begin

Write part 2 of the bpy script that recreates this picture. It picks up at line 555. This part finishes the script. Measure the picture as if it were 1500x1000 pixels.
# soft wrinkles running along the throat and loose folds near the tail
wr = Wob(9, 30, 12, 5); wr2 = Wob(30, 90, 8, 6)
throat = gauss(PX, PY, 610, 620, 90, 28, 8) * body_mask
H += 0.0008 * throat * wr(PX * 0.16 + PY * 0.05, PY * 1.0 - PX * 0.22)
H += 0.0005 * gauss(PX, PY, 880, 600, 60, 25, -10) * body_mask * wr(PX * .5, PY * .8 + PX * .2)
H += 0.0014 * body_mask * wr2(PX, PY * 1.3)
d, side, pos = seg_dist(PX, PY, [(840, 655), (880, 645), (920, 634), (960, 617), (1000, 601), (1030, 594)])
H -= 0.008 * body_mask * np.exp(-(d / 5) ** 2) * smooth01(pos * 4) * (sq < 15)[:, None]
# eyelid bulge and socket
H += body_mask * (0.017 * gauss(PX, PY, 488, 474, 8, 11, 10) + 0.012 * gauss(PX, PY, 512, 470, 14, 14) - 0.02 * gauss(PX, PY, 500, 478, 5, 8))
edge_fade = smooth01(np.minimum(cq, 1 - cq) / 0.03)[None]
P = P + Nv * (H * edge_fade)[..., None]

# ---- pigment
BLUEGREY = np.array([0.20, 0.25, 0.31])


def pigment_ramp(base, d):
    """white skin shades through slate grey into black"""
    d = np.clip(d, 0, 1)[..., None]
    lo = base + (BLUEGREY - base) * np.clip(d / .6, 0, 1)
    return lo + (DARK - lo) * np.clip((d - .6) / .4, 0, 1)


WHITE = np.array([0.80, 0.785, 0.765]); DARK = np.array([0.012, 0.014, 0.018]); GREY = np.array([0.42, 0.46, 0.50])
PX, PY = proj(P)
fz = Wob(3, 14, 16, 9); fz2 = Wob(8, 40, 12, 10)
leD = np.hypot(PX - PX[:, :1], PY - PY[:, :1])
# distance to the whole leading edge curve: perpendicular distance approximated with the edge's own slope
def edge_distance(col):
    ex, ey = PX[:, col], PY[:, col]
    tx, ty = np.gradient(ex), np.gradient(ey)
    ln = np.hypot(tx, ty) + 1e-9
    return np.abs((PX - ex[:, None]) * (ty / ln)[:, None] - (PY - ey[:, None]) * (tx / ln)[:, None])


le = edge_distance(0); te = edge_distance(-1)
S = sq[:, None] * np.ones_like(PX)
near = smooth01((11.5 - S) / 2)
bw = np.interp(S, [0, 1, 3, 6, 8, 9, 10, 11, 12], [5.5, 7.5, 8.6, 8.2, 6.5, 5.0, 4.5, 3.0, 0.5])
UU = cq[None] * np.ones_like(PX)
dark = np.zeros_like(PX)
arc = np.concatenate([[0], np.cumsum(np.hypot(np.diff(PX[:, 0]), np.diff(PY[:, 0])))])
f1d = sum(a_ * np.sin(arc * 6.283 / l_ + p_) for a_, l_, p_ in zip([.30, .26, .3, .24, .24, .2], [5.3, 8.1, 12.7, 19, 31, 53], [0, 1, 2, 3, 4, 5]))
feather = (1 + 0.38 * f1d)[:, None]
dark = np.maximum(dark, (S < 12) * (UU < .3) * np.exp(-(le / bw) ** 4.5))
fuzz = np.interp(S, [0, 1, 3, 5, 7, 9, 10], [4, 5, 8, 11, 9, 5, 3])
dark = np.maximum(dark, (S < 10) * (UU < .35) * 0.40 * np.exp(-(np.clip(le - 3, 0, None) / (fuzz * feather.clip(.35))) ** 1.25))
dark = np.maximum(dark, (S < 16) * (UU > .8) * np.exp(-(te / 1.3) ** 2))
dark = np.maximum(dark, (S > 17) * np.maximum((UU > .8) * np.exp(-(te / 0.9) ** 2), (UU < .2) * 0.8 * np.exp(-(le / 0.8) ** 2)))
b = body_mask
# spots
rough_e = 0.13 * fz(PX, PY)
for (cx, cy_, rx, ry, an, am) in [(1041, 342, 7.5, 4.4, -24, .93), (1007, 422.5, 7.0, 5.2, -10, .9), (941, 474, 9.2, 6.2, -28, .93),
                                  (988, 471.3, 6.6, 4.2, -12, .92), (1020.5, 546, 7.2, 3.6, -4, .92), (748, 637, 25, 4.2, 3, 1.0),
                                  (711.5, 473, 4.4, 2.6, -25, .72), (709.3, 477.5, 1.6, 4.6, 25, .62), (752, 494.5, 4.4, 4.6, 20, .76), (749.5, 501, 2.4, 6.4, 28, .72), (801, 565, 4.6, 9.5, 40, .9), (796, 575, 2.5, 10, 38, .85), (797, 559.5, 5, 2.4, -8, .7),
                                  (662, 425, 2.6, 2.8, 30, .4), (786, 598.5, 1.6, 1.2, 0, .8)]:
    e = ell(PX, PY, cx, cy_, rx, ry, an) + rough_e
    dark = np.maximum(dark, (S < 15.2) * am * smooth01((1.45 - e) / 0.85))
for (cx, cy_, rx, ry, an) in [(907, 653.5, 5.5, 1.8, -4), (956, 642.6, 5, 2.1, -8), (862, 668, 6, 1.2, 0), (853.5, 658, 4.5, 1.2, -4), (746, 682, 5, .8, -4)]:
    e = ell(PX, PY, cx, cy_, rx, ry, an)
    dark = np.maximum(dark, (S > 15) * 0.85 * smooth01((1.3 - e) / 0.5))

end

### [SHORT TASK]
Return the listing above in full, character for character.

### [ANSWER TO THIS PROBLEM]
Write part 2 of the bpy script that recreates this picture. It picks up at line 555. This part finishes the script. Measure the picture as if it were 1500x1000 pixels.
# soft wrinkles running along the throat and loose folds near the tail
wr = Wob(9, 30, 12, 5); wr2 = Wob(30, 90, 8, 6)
throat = gauss(PX, PY, 610, 620, 90, 28, 8) * body_mask
H += 0.0008 * throat * wr(PX * 0.16 + PY * 0.05, PY * 1.0 - PX * 0.22)
H += 0.0005 * gauss(PX, PY, 880, 600, 60, 25, -10) * body_mask * wr(PX * .5, PY * .8 + PX * .2)
H += 0.0014 * body_mask * wr2(PX, PY * 1.3)
d, side, pos = seg_dist(PX, PY, [(840, 655), (880, 645), (920, 634), (960, 617), (1000, 601), (1030, 594)])
H -= 0.008 * body_mask * np.exp(-(d / 5) ** 2) * smooth01(pos * 4) * (sq < 15)[:, None]
# eyelid bulge and socket
H += body_mask * (0.017 * gauss(PX, PY, 488, 474, 8, 11, 10) + 0.012 * gauss(PX, PY, 512, 470, 14, 14) - 0.02 * gauss(PX, PY, 500, 478, 5, 8))
edge_fade = smooth01(np.minimum(cq, 1 - cq) / 0.03)[None]
P = P + Nv * (H * edge_fade)[..., None]

# ---- pigment
BLUEGREY = np.array([0.20, 0.25, 0.31])


def pigment_ramp(base, d):
    """white skin shades through slate grey into black"""
    d = np.clip(d, 0, 1)[..., None]
    lo = base + (BLUEGREY - base) * np.clip(d / .6, 0, 1)
    return lo + (DARK - lo) * np.clip((d - .6) / .4, 0, 1)


WHITE = np.array([0.80, 0.785, 0.765]); DARK = np.array([0.012, 0.014, 0.018]); GREY = np.array([0.42, 0.46, 0.50])
PX, PY = proj(P)
fz = Wob(3, 14, 16, 9); fz2 = Wob(8, 40, 12, 10)
leD = np.hypot(PX - PX[:, :1], PY - PY[:, :1])
# distance to the whole leading edge curve: perpendicular distance approximated with the edge's own slope
def edge_distance(col):
    ex, ey = PX[:, col], PY[:, col]
    tx, ty = np.gradient(ex), np.gradient(ey)
    ln = np.hypot(tx, ty) + 1e-9
    return np.abs((PX - ex[:, None]) * (ty / ln)[:, None] - (PY - ey[:, None]) * (tx / ln)[:, None])


le = edge_distance(0); te = edge_distance(-1)
S = sq[:, None] * np.ones_like(PX)
near = smooth01((11.5 - S) / 2)
bw = np.interp(S, [0, 1, 3, 6, 8, 9, 10, 11, 12], [5.5, 7.5, 8.6, 8.2, 6.5, 5.0, 4.5, 3.0, 0.5])
UU = cq[None] * np.ones_like(PX)
dark = np.zeros_like(PX)
arc = np.concatenate([[0], np.cumsum(np.hypot(np.diff(PX[:, 0]), np.diff(PY[:, 0])))])
f1d = sum(a_ * np.sin(arc * 6.283 / l_ + p_) for a_, l_, p_ in zip([.30, .26, .3, .24, .24, .2], [5.3, 8.1, 12.7, 19, 31, 53], [0, 1, 2, 3, 4, 5]))
feather = (1 + 0.38 * f1d)[:, None]
dark = np.maximum(dark, (S < 12) * (UU < .3) * np.exp(-(le / bw) ** 4.5))
fuzz = np.interp(S, [0, 1, 3, 5, 7, 9, 10], [4, 5, 8, 11, 9, 5, 3])
dark = np.maximum(dark, (S < 10) * (UU < .35) * 0.40 * np.exp(-(np.clip(le - 3, 0, None) / (fuzz * feather.clip(.35))) ** 1.25))
dark = np.maximum(dark, (S < 16) * (UU > .8) * np.exp(-(te / 1.3) ** 2))
dark = np.maximum(dark, (S > 17) * np.maximum((UU > .8) * np.exp(-(te / 0.9) ** 2), (UU < .2) * 0.8 * np.exp(-(le / 0.8) ** 2)))
b = body_mask
# spots
rough_e = 0.13 * fz(PX, PY)
for (cx, cy_, rx, ry, an, am) in [(1041, 342, 7.5, 4.4, -24, .93), (1007, 422.5, 7.0, 5.2, -10, .9), (941, 474, 9.2, 6.2, -28, .93),
                                  (988, 471.3, 6.6, 4.2, -12, .92), (1020.5, 546, 7.2, 3.6, -4, .92), (748, 637, 25, 4.2, 3, 1.0),
                                  (711.5, 473, 4.4, 2.6, -25, .72), (709.3, 477.5, 1.6, 4.6, 25, .62), (752, 494.5, 4.4, 4.6, 20, .76), (749.5, 501, 2.4, 6.4, 28, .72), (801, 565, 4.6, 9.5, 40, .9), (796, 575, 2.5, 10, 38, .85), (797, 559.5, 5, 2.4, -8, .7),
                                  (662, 425, 2.6, 2.8, 30, .4), (786, 598.5, 1.6, 1.2, 0, .8)]:
    e = ell(PX, PY, cx, cy_, rx, ry, an) + rough_e
    dark = np.maximum(dark, (S < 15.2) * am * smooth01((1.45 - e) / 0.85))
for (cx, cy_, rx, ry, an) in [(907, 653.5, 5.5, 1.8, -4), (956, 642.6, 5, 2.1, -8), (862, 668, 6, 1.2, 0), (853.5, 658, 4.5, 1.2, -4), (746, 682, 5, .8, -4)]:
    e = ell(PX, PY, cx, cy_, rx, ry, an)
    dark = np.maximum(dark, (S > 15) * 0.85 * smooth01((1.3 - e) / 0.5))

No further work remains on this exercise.